COLLECTED MATERIAL |
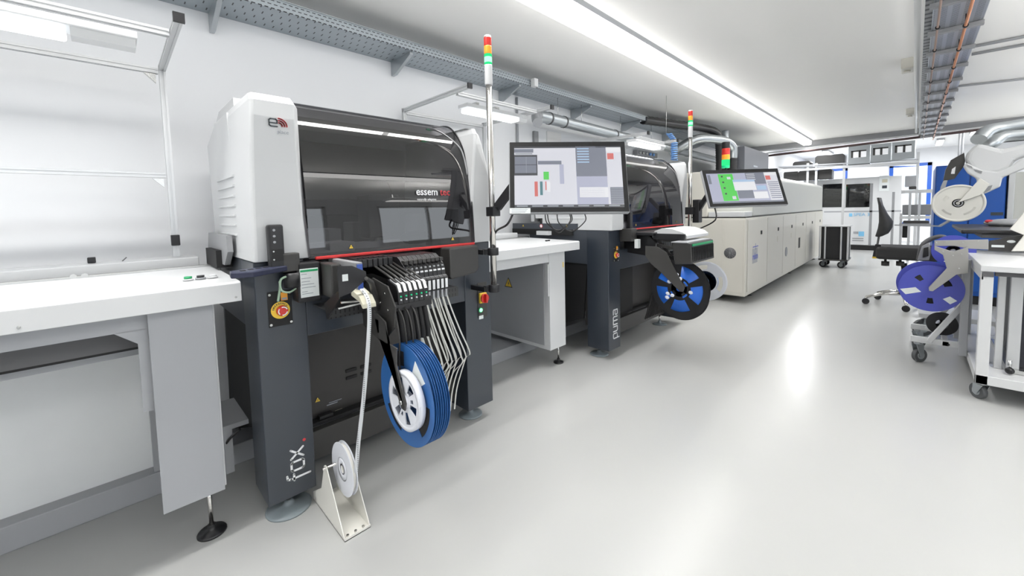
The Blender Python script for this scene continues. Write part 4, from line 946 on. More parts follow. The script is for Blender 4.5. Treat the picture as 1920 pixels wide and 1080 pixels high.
for i in range(n):
    a = x0 + 0.06 + i * Ld
    dd = MB().box(a + 0.008, a + Ld - 0.008, yf - 0.006, yf - 0.0001, 0.14, 1.03).build('door', 'cream', t, 0.003)
    MB().box(a + Ld * 0.62, a + Ld * 0.62 + 0.07, yf - 0.010, yf - 0.006, 0.82, 0.87).build('latch', 'blackm', dd, 0.003)
    if i in (1, 2): MB().box(a + Ld * 0.60, a + Ld * 0.60 + 0.025, yf - 0.0075, yf - 0.006, 0.66, 0.74).build('yellow_label', 'tapeyellow', dd)
MB().cyl((x0 + 2.15, yf - 0.006, 0.46), (x0 + 2.15, yf - 0.011, 0.46), 0.075, 24).build('fan_grille', 'mgrey', t)
MB().box(x0 + 3.1, x0 + 3.22, yf - 0.012, yf - 0.005, 0.44, 0.62).build('socket_plate', 'char', t, 0.004)
g = MB().lathe((x0 - 0.001, 1.60, 0.62), [(0.001, -0.004), (0.068, -0.004), (0.070, 0.0), (0.001, 0.0)], 'x').build('fan_grille', 'dgrey', t)
for a in range(0, 180, 30): MB().bar((x0 - 0.006, 1.60 - 0.066 * math.cos(math.radians(a)), 0.62 - 0.066 * math.sin(math.radians(a))), (x0 - 0.006, 1.60 + 0.066 * math.cos(math.radians(a)), 0.62 + 0.066 * math.sin(math.radians(a))), 0.002, 0.002 if a != 90 else 0.006).build('grille_bar', 'mgrey' if a != 90 else 'lgrey', g)
MB().box(x0 - 0.004, x0, yf + 0.025, yf + 0.235, 0.13, 1.03).build('end_door', 'cream', t, 0.003)
MB().box(x0 - 0.004, x0, yf + 0.26, 2.24, 0.13, 1.03).build('end_door', 'cream', t, 0.003)
MB().box(x0 + 0.28, x0 + 0.50, yf - 0.0075, yf - 0.006, 0.47, 0.66).build('logo_plate', 'lgrey', t)
text('rehm', 0.115, (x0 + 0.27, yf - 0.008, 0.52), t, 'inkblue', bold=0.003)
MB().box(x0 + 0.28, x0 + 0.52, yf - 0.009, yf - 0.0075, 0.672, 0.685).box(x0 + 0.40, x0 + 0.405, yf - 0.009, yf - 0.0075, 0.64, 0.72).build('logo_bar', 'inkblue', t)
for a, b in ((x0 + 0.25, 1.9), (x0 + 0.6, yf + 0.12), (x0 + 3.0, yf + 0.12), (x1 - 0.3, yf + 0.12), (x0 + 0.25, yf + 0.40)): foot(t, a, b, 0.1, 0.05, 'black')
MB().box(x0 + 0.6, x1, yf + 0.3, 2.2, 0.05, 0.09).build('underframe', 'char', t)
# signal light on the oven
k = thing('oven_signal_light', 'stubby signal light on a short post above the oven', 'signal light', (6.33, 1.95, 1.66))
MB().cyl((6.33, 1.95, 1.66), (6.33, 1.95, 1.76), 0.016, 12).build('post', 'black', k)
stack_light(k, 6.33, 1.95, 1.75, 0.052, [(0.0, 0.035, 'lgreend', 'base'), (0.035, 0.12, 'lgreen', 'green_light'), (0.12, 0.19, 'lorange', 'amber_light'), (0.19, 0.28, 'lred', 'red_light'), (0.28, 0.37, 'black', 'buzzer')])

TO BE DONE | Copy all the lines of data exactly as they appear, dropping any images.

PROBLEM SOLUTION |
The Blender Python script for this scene continues. Write part 4, from line 946 on. More parts follow. The script is for Blender 4.5. Treat the picture as 1920 pixels wide and 1080 pixels high.
for i in range(n):
    a = x0 + 0.06 + i * Ld
    dd = MB().box(a + 0.008, a + Ld - 0.008, yf - 0.006, yf - 0.0001, 0.14, 1.03).build('door', 'cream', t, 0.003)
    MB().box(a + Ld * 0.62, a + Ld * 0.62 + 0.07, yf - 0.010, yf - 0.006, 0.82, 0.87).build('latch', 'blackm', dd, 0.003)
    if i in (1, 2): MB().box(a + Ld * 0.60, a + Ld * 0.60 + 0.025, yf - 0.0075, yf - 0.006, 0.66, 0.74).build('yellow_label', 'tapeyellow', dd)
MB().cyl((x0 + 2.15, yf - 0.006, 0.46), (x0 + 2.15, yf - 0.011, 0.46), 0.075, 24).build('fan_grille', 'mgrey', t)
MB().box(x0 + 3.1, x0 + 3.22, yf - 0.012, yf - 0.005, 0.44, 0.62).build('socket_plate', 'char', t, 0.004)
g = MB().lathe((x0 - 0.001, 1.60, 0.62), [(0.001, -0.004), (0.068, -0.004), (0.070, 0.0), (0.001, 0.0)], 'x').build('fan_grille', 'dgrey', t)
for a in range(0, 180, 30): MB().bar((x0 - 0.006, 1.60 - 0.066 * math.cos(math.radians(a)), 0.62 - 0.066 * math.sin(math.radians(a))), (x0 - 0.006, 1.60 + 0.066 * math.cos(math.radians(a)), 0.62 + 0.066 * math.sin(math.radians(a))), 0.002, 0.002 if a != 90 else 0.006).build('grille_bar', 'mgrey' if a != 90 else 'lgrey', g)
MB().box(x0 - 0.004, x0, yf + 0.025, yf + 0.235, 0.13, 1.03).build('end_door', 'cream', t, 0.003)
MB().box(x0 - 0.004, x0, yf + 0.26, 2.24, 0.13, 1.03).build('end_door', 'cream', t, 0.003)
MB().box(x0 + 0.28, x0 + 0.50, yf - 0.0075, yf - 0.006, 0.47, 0.66).build('logo_plate', 'lgrey', t)
text('rehm', 0.115, (x0 + 0.27, yf - 0.008, 0.52), t, 'inkblue', bold=0.003)
MB().box(x0 + 0.28, x0 + 0.52, yf - 0.009, yf - 0.0075, 0.672, 0.685).box(x0 + 0.40, x0 + 0.405, yf - 0.009, yf - 0.0075, 0.64, 0.72).build('logo_bar', 'inkblue', t)
for a, b in ((x0 + 0.25, 1.9), (x0 + 0.6, yf + 0.12), (x0 + 3.0, yf + 0.12), (x1 - 0.3, yf + 0.12), (x0 + 0.25, yf + 0.40)): foot(t, a, b, 0.1, 0.05, 'black')
MB().box(x0 + 0.6, x1, yf + 0.3, 2.2, 0.05, 0.09).build('underframe', 'char', t)
# signal light on the oven
k = thing('oven_signal_light', 'stubby signal light on a short post above the oven', 'signal light', (6.33, 1.95, 1.66))
MB().cyl((6.33, 1.95, 1.66), (6.33, 1.95, 1.76), 0.016, 12).build('post', 'black', k)
stack_light(k, 6.33, 1.95, 1.75, 0.052, [(0.0, 0.035, 'lgreend', 'base'), (0.035, 0.12, 'lgreen', 'green_light'), (0.12, 0.19, 'lorange', 'amber_light'), (0.19, 0.28, 'lred', 'red_light'), (0.28, 0.37, 'black', 'buzzer')])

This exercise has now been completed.